Colonial Williamsburg

Colonial Williamsburg, in Williamsburg Virginia offers a look back at America's style in the 17th and 18th centuries. The colonial town, once the capital of Virginia, has been restored to its original elegance and is a popular tourist attraction, especially during the holiday season. Many colonial Williamsburg design elements are repeated throughout the South.
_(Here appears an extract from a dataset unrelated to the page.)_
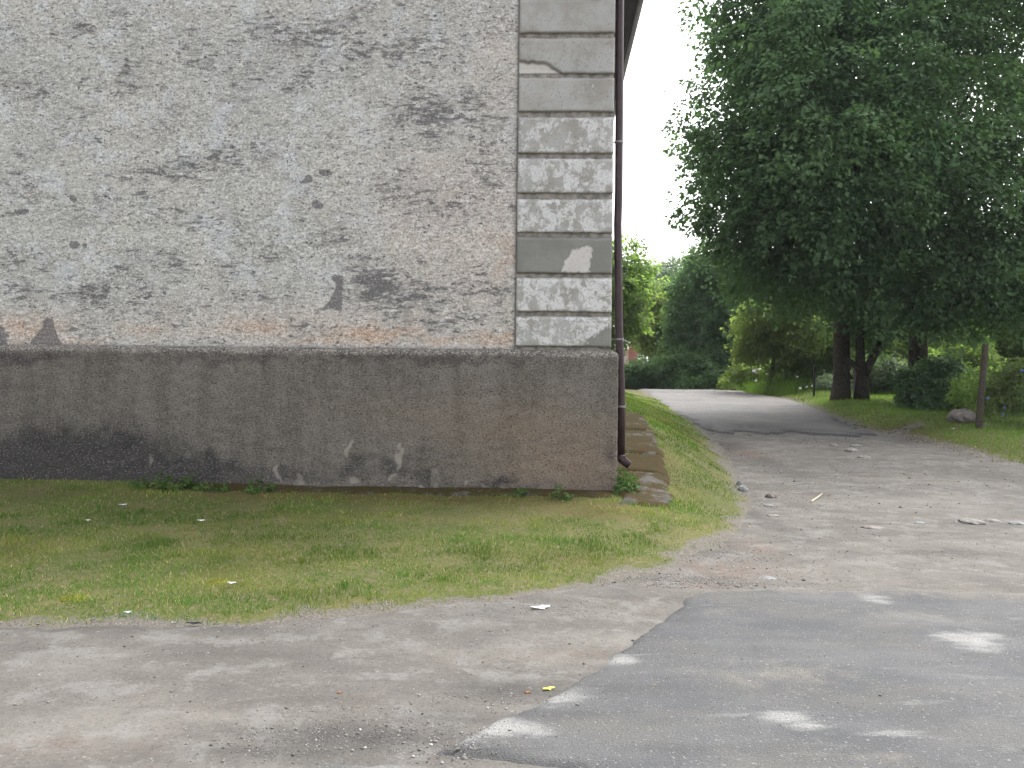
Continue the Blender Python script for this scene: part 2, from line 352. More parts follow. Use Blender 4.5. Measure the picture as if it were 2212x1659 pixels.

History of Colonial Williamsburg Design

Williamsburg, originally called Middle Plantation, was founded in 1632 as the original Jamestown settlers looked for higher -- and drier -- ground. The colony became the capital of Virginia in 1699 and was renamed Williamsburg, after England's King William III, shortly therafter. The city hosted some of the early colonies' greatest statesmen, including Patrick Henry, George Washington, and Thomas Jefferson.
The town fell into disrepair after the American Revolution when Virginia's capital was moved to Richmond. In the early 20th century, industrialist John D. Rockefeller Jr. set out to restore the many authentic buildings as a living history museum.
Colonial Williamsburg style combines English traditional design with the bounty and openness of the new world. Furniture largely retained its European lines, but was constructed of America's abundant oak and cherry woods instead of the European pine. Often American accents, such as eagles or acorns, found their way on furniture and accessories, creating truly American design.